Microsoft Teams offers competing collaboration tools but they aren't keeping enterprise customers from flocking to Zoom. Existing enterprise customers spent 123% more during the 12 months ended March 31 than they did in the previous year's period.
The number of customers contributing more than $100,000 in annual revenue jumped 46% year over year. At just 2,916 of them, though, there's still a lot of room to grow.
2. Upstart
This innovative fintech was a market darling following its initial public offering in late 2020, but the good times didn't last long. Upstart's stock price peaked last October and has since lost more than 90% of its value.

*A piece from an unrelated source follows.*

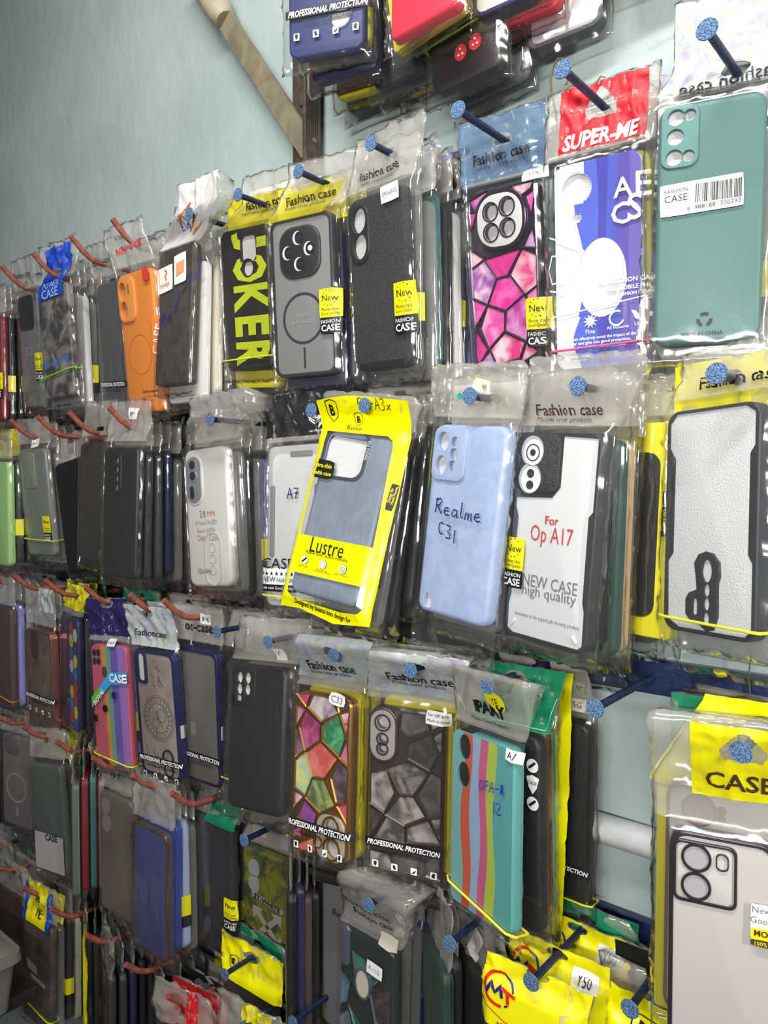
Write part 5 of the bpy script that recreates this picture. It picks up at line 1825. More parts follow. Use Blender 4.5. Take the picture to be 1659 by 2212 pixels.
P.text('For OP A76', P.X(.93), P.Z(-.006), .019, BLACK, rot=-3, parent=tg, off=.001)
P.text('Made in china', P.X(.93), P.Z(.026), .020, BLACK, rot=-3, parent=tg, off=.001)
P.protection(.825, -.02, 1.03)
stack(P, [('yellow', 'foil'), ('clear', 'foil'), 'yellow', 'black'], G3, dz=.003)

# coloured stones in gold
GEMS_MULTI = [[(0.027,0.023),(0.267,0.002),(0.203,0.087)],[(0.339,0.014),(0.642,0.021),(0.773,0.104),(0.492,0.166),(0.251,0.093)],[(0.01,0.099),(0.181,0.113),(0.01,0.214)],[(0.206,0.12),(0.471,0.191),(0.456,0.287),(0.206,0.365),(0.097,0.232)],[(0.518,0.196),(0.784,0.111),(0.904,0.247),(0.811,0.358),(0.525,0.282)],[(0.829,0.105),(0.972,0.088),(0.935,0.214)],[(0.243,0.382),(0.48,0.301),(0.779,0.38),(0.565,0.512),(0.36,0.518)],[(0.023,0.447),(0.219,0.384),(0.338,0.527),(0.221,0.646),(0.029,0.612)],[(0.802,0.393),(0.958,0.434),(0.937,0.63),(0.796,0.635),(0.699,0.508)],[(0.834,0.368),(0.938,0.268),(0.999,0.4)],[(0.35,0.538),(0.555,0.528),(0.754,0.662),(0.514,0.722),(0.246,0.659)],[(0.019,0.637),(0.187,0.66),(0.029,0.729)],[(0.224,0.68),(0.437,0.744),(0.387,0.824),(0.107,0.791)],[(0.82,0.663),(0.98,0.633),(0.964,0.738)],[(0.022,0.876),(0.16,0.855),(0.189,0.912),(0.025,0.906)],[(0.045,0.98),(0.416,0.889),(0.434,0.972),(0.197,0.99)],[(0.756,0.014),(0.968,0.025),(0.948,0.066),(0.805,0.09)],[(0.015,0.254),(0.075,0.25),(0.183,0.371),(0.032,0.414)]]
P = Pack([-.5209, -.0927, 1.2936, -.1032, -.0548, .0352, .074, .1565], 'phone case of many coloured stones set in gold under a silver foil header', 'coloured stone case', (-.481, 1.344), G3, mw=.010, clear=.004, top=.062, lean=0.114, crinkle=.45)
mm = [stone('raspberry', '#b03a72', '#d8579a'), stone('violet_cloud', '#7a3f8a', '#d8d3d0', 40), stone('dusty_pink', '#b85b86', '#d98fae'), stone('wine', '#8f2f62', '#c05f92', 70), stone('jade', '#2f7d57', '#5fc08a', 60), stone('pink_white', '#c94a80', '#f0cfd8', 60), stone('coral', '#cf5a52', '#e8918a', 45), stone('sky_lemon', '#8ec9c4', '#e2df8a', 45), stone('aubergine', '#4a3a48', '#7b6a78', 50), stone('rosewood', '#b54a78', '#d882a4', 60), stone('moss', '#5a6a4f', '#a3b86c', 45), stone('fuchsia_white', '#c94a72', '#f0d6dc', 60), stone('iris', '#6a4fa8', '#b04f90', 45), stone('cerise', '#c43a66', '#e06a8c', 50), stone('mulberry', '#8a3a7a', '#c06aa8', 50), stone('salmon', '#d8605f', '#e8a08a', 40), stone('ink', '#3d3a52', '#6a5a72', 50), stone('grape', '#55405f', '#8a6a90', 50)]
gd = TOK['gold']
lz = [circ(P.X(.72), P.Z(.80), .0085), circ(P.X(.74), P.Z(.925), .0085)]
P.case(gd, lz)
P.gems(GEMS_MULTI, mm, gd)
P.island(P.X(.70), P.Z(.865), .036, .043, .012, mat('pale_gold_glass', '#b9b2a6', .25, .2), lz, up=.0022)
P.ring(P.X(.72), P.Z(.80), .0112, .0022, gd, .0032)
P.ring(P.X(.74), P.Z(.925), .0112, .0022, gd, .0032)
P.ring(P.X(.50), P.Z(.905), .0060, .0014, gd, .0032)
P.film(FILM2, 22, 46)
P.card(FOIL, z0=.016)
P.fashion(-.002, P.hole[1] - .016, .062)
tg = P.patch(P.X(.80), P.Z(.015), .0215, .0120, PAPER, rot=-8, name='price_label', r=.004)
P.text('C33', P.X(.80), P.Z(.015), .0145, GREYP, rot=-8, parent=tg, off=.001)
P.protection(.822, -.10, 1.10)
stack(P, [('yellow', 'foil'), 'yellow', ('clear', 'yellow'), 'clear', ('dark grey', 'yellow')], G3, dz=.003)

# plain black
P = Pack([-.6101, -.1000, 1.3095, -.1308, -.0653, .0893, .0800, .1500], 'big plain black phone case with four round lens holes and a slot', 'plain black case', (-.573, 1.344), G3, mw=.010, clear=.001, amp=.9, top=.052, lean=0.114)
bm_ = mat('charcoal_soft_plastic', '#202125', .42, 0, (120, .5, .2))
lz = [circ(P.X(.165), P.Z(.095), .0052, .0064), circ(P.X(.165), P.Z(.175), .0052, .0064), circ(P.X(.315), P.Z(.095), .0052, .0064), circ(P.X(.315), P.Z(.175), .0052, .0064), rr(P.X(.165), P.Z(.240), .0095, .0062, .0022, 3)]
P.case(bm_, lz, bevel=.0045, foam_mat=mat('bright_foam', '#e8e8e8', .7))
P.island(P.X(.25), P.Z(.155), .034, .042, .006, bm_, lz, up=.0010, bevel=.0006)
P.film(FILM2, 22, 46)
tg = P.patch(P.X(.94), .014, .014, .0125, PAPER, name='price_label')
P.text('G', P.X(.95), .014, .006, BLACK, parent=tg, off=.001)
stack(P, [('clear', None), 'dark grey', ('yellow', None), 'black', 'black'], G3, dz=.003)
P = Pack(hang(-.672, Z3, .070, 4), 'black phone case in a clear bag beside the big plain black one', 'black case beside the plain one', (-.655, Z3), G3)
P.case(TOK['black'])
P.film(FILM2, 14, 30)
P.band(.93, .94, mat('lime_rubber'), 'lime rubber band beside the big plain black case', .0009)
stack(P, ['black', 'black', 'dark grey'], G3)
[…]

Since the 1980s, three-digit Fair Isaac (FICO -0.36%) scores have been the main way financial institutions evaluate credit risk for individual borrowers. If those potential borrowers haven't jumped through the right hoops, though, prohibitively low scores can end their relationship with a lender before it begins.
Upstart's lending platform uses proprietary artificial intelligence (AI) algorithms to incorporate more data points than troublesome FICO scores. This allows the company to find creditworthy borrowers whom financial institutions wouldn't have considered otherwise.
Banks and other lenders have been beating a path to Upstart's doors. In the first quarter of 2022, revenue from fees soared 170% year over year to $314 million. That was more than enough to cover operating expenses that reached just $275 million over the same time frame.
Upstart has a lot of room to grow. Instead of focusing entirely on personal loans, the company is currently expanding into the market for auto loans, which is at least six times larger than the personal-loan market. According to TransUnion, the addressable market for Upstart's auto loan segment is worth around $751 billion annually.
Since Upstart is originating heaps more loans than any other start-up trying to take on FICO, its AI engine has more data to learn from. With an expanding lead in the lucrative space for individual credit-risk assessments, the sky is the limit for this stock.